February 11, 2010 Leave a comment
Cross-posted from The Green Suits:
For several years, I have written about the critical importance of green business training and education.
The C-Level’s demand for well-trained and properly educated green business executives is urgent. More companies are seeking talent that can ably manage the triple-bottom-line (people, planet, profits).
But are the institutions awarding so-called Green MBAs yielding such well-prepared talent? Ford Motor Company’s manager of social sustainability, David Berdish, is not convinced that they are.
In his post for GreenBiz.com, Berdish writes that:
Business schools are very good at asking students the hard questions – for example, how would marketing, IT, and operational functions work together to reduce a company’s energy consumption.
Additionally, (we are) not so good at asking students what the questions should be, in the first place, or how the systems within or outside a business support or conflict with a company’s mission and goals.
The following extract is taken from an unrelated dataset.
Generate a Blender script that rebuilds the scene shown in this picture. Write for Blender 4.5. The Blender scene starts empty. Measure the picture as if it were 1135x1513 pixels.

In other words, according to Berdish, business schools are highly capable at posing theoretical questions. Hoever, they are not as well-equipped at exploring the dynamic real-world complexities of sustainability, and more troubling, are not immune to “greenwashing.”
Berdish believes that business schools need to toss the “business as usual” mindset and adopt a style of instruction that more-fully prepares students for the complex set of challenges they will face when balancing the triple-bottom-line.